§ Requirement
All lines below must be repeated exactly, with the pictures omitted.

§ Data lines
○ ○ ○ ○ ○

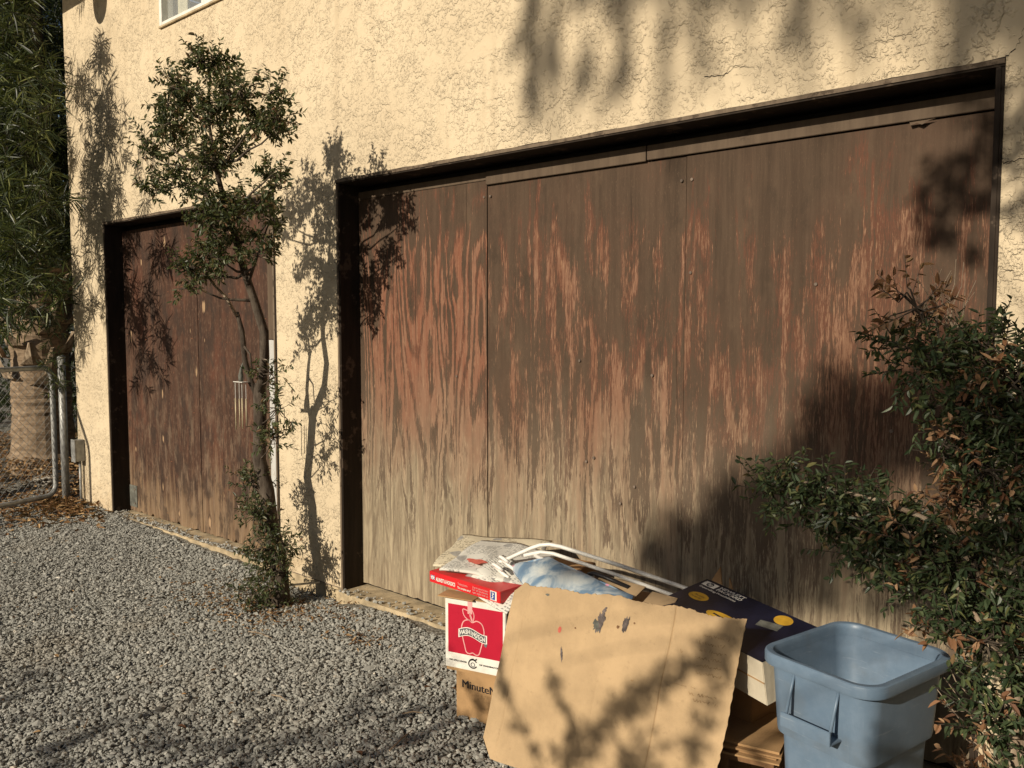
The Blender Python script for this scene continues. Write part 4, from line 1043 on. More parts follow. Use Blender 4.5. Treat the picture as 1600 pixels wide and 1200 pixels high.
# ================================================================ THE PILE OF BOXES
def text_faces(s, size, bold=0.0, align='LEFT', shear=0.0):
    cu = bpy.data.curves.new('lettering', 'FONT'); cu.body = s; cu.size = size; cu.offset = bold; cu.align_x = align; cu.shear = shear; cu.resolution_u = 3
    ob = bpy.data.objects.new('lettering', cu); scene.collection.objects.link(ob)
    bpy.context.view_layer.update()
    me = bpy.data.meshes.new_from_object(ob.evaluated_get(bpy.context.evaluated_depsgraph_get()))
    vs = [v.co.copy() for v in me.vertices]; fs = [tuple(p.vertices) for p in me.polygons]
    bpy.data.objects.remove(ob); bpy.data.curves.remove(cu); bpy.data.meshes.remove(me)
    return vs, fs
def fit(vs, w):
    x = [v.x for v in vs]; k = w / max(1e-6, max(x) - min(x)); return [Vector((v.x * k, v.y, v.z)) for v in vs]
class Face:
    """a printed face: origin, u axis, v axis; draws flat prints a hair above it"""
    def __init__(s, o, u, v, parent): s.o, s.u, s.v = Vector(o), Vector(u).normalized(), Vector(v).normalized(); s.n = s.u.cross(s.v).normalized(); s.parent = parent
    def pt(s, a, b, h): return s.o + s.u * a + s.v * b + s.n * h
    def poly(s, name, pts, mat, h=.0006):
        n = len(pts)
        return s._b(name, [s.pt(a, b, h) for a, b in pts], [tuple(range(n))], mat)
    def text(s, name, body, a, b, size, mat, width=None, bold=0.0, h=.0012, align='LEFT', shear=0.0):
        vs, fs = text_faces(body, size, bold, align, shear)
        if width: vs = fit(vs, width)
        return s._b(name, [s.pt(a + q.x, b + q.y, h) for q in vs], fs, mat)
    def line(s, name, pts, w, mat, closed=False, h=.0012):
        vs = []; n = len(pts)
        for i, (x, y) in enumerate(pts):
            p = pts[(i - 1) % n] if (closed or i > 0) else pts[i]; q = pts[(i + 1) % n] if (closed or i < n - 1) else pts[i]
            t = Vector((q[0] - p[0], q[1] - p[1])); t.normalize()
            vs += [s.pt(x - t.y * w / 2, y + t.x * w / 2, h), s.pt(x + t.y * w / 2, y - t.x * w / 2, h)]
        m = n if closed else n - 1
        return s._b(name, vs, [(2 * i, 2 * i + 1, (2 * i + 3) % (2 * n), (2 * i + 2) % (2 * n)) for i in range(m)], mat)
    def _b(s, name, vs, fs, mat): return MB().add(vs, fs).build(name, mat, s.parent)
def smooth_pts(ctrl, closed=True, k=6):
    out = []; n = len(ctrl)
    for i in range(n if closed else n - 1):
        p0, p1, p2, p3 = [Vector(ctrl[(i + d) % n] if closed else ctrl[min(max(i + d, 0), n - 1)]) for d in (-1, 0, 1, 2)]
        for j in range(k):
            t = j / k
            q = .5 * ((2 * p1) + (-p0 + p2) * t + (2 * p0 - 5 * p1 + 4 * p2 - p3) * t * t + (-p0 + 3 * p1 - 3 * p2 + p3) * t ** 3)
            out.append((q.x, q.y))
    if not closed: out.append(ctrl[-1])
    return out
def frame(o, yaw, tilt_x=0, tilt_y=0):
    return Matrix.Translation(o) @ Matrix.Rotation(R(yaw), 4, 'Z') @ Matrix.Rotation(R(tilt_y), 4, 'Y') @ Matrix.Rotation(R(tilt_x), 4, 'X')
def face_of(Mx, w, h, parent):
    o = Mx @ Vector((0, 0, 0)); return Face(o, Mx.to_3x3() @ Vector((1, 0, 0)), Mx.to_3x3() @ Vector((0, 0, 1)), parent)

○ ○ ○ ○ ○

§ Written answer
The Blender Python script for this scene continues. Write part 4, from line 1043 on. More parts follow. Use Blender 4.5. Treat the picture as 1600 pixels wide and 1200 pixels high.
# ================================================================ THE PILE OF BOXES
def text_faces(s, size, bold=0.0, align='LEFT', shear=0.0):
    cu = bpy.data.curves.new('lettering', 'FONT'); cu.body = s; cu.size = size; cu.offset = bold; cu.align_x = align; cu.shear = shear; cu.resolution_u = 3
    ob = bpy.data.objects.new('lettering', cu); scene.collection.objects.link(ob)
    bpy.context.view_layer.update()
    me = bpy.data.meshes.new_from_object(ob.evaluated_get(bpy.context.evaluated_depsgraph_get()))
    vs = [v.co.copy() for v in me.vertices]; fs = [tuple(p.vertices) for p in me.polygons]
    bpy.data.objects.remove(ob); bpy.data.curves.remove(cu); bpy.data.meshes.remove(me)
    return vs, fs
def fit(vs, w):
    x = [v.x for v in vs]; k = w / max(1e-6, max(x) - min(x)); return [Vector((v.x * k, v.y, v.z)) for v in vs]
class Face:
    """a printed face: origin, u axis, v axis; draws flat prints a hair above it"""
    def __init__(s, o, u, v, parent): s.o, s.u, s.v = Vector(o), Vector(u).normalized(), Vector(v).normalized(); s.n = s.u.cross(s.v).normalized(); s.parent = parent
    def pt(s, a, b, h): return s.o + s.u * a + s.v * b + s.n * h
    def poly(s, name, pts, mat, h=.0006):
        n = len(pts)
        return s._b(name, [s.pt(a, b, h) for a, b in pts], [tuple(range(n))], mat)
    def text(s, name, body, a, b, size, mat, width=None, bold=0.0, h=.0012, align='LEFT', shear=0.0):
        vs, fs = text_faces(body, size, bold, align, shear)
        if width: vs = fit(vs, width)
        return s._b(name, [s.pt(a + q.x, b + q.y, h) for q in vs], fs, mat)
    def line(s, name, pts, w, mat, closed=False, h=.0012):
        vs = []; n = len(pts)
        for i, (x, y) in enumerate(pts):
            p = pts[(i - 1) % n] if (closed or i > 0) else pts[i]; q = pts[(i + 1) % n] if (closed or i < n - 1) else pts[i]
            t = Vector((q[0] - p[0], q[1] - p[1])); t.normalize()
            vs += [s.pt(x - t.y * w / 2, y + t.x * w / 2, h), s.pt(x + t.y * w / 2, y - t.x * w / 2, h)]
        m = n if closed else n - 1
        return s._b(name, vs, [(2 * i, 2 * i + 1, (2 * i + 3) % (2 * n), (2 * i + 2) % (2 * n)) for i in range(m)], mat)
    def _b(s, name, vs, fs, mat): return MB().add(vs, fs).build(name, mat, s.parent)
def smooth_pts(ctrl, closed=True, k=6):
    out = []; n = len(ctrl)
    for i in range(n if closed else n - 1):
        p0, p1, p2, p3 = [Vector(ctrl[(i + d) % n] if closed else ctrl[min(max(i + d, 0), n - 1)]) for d in (-1, 0, 1, 2)]
        for j in range(k):
            t = j / k
            q = .5 * ((2 * p1) + (-p0 + p2) * t + (2 * p0 - 5 * p1 + 4 * p2 - p3) * t * t + (-p0 + 3 * p1 - 3 * p2 + p3) * t ** 3)
            out.append((q.x, q.y))
    if not closed: out.append(ctrl[-1])
    return out
def frame(o, yaw, tilt_x=0, tilt_y=0):
    return Matrix.Translation(o) @ Matrix.Rotation(R(yaw), 4, 'Z') @ Matrix.Rotation(R(tilt_y), 4, 'Y') @ Matrix.Rotation(R(tilt_x), 4, 'X')
def face_of(Mx, w, h, parent):
    o = Mx @ Vector((0, 0, 0)); return Face(o, Mx.to_3x3() @ Vector((1, 0, 0)), Mx.to_3x3() @ Vector((0, 0, 1)), parent)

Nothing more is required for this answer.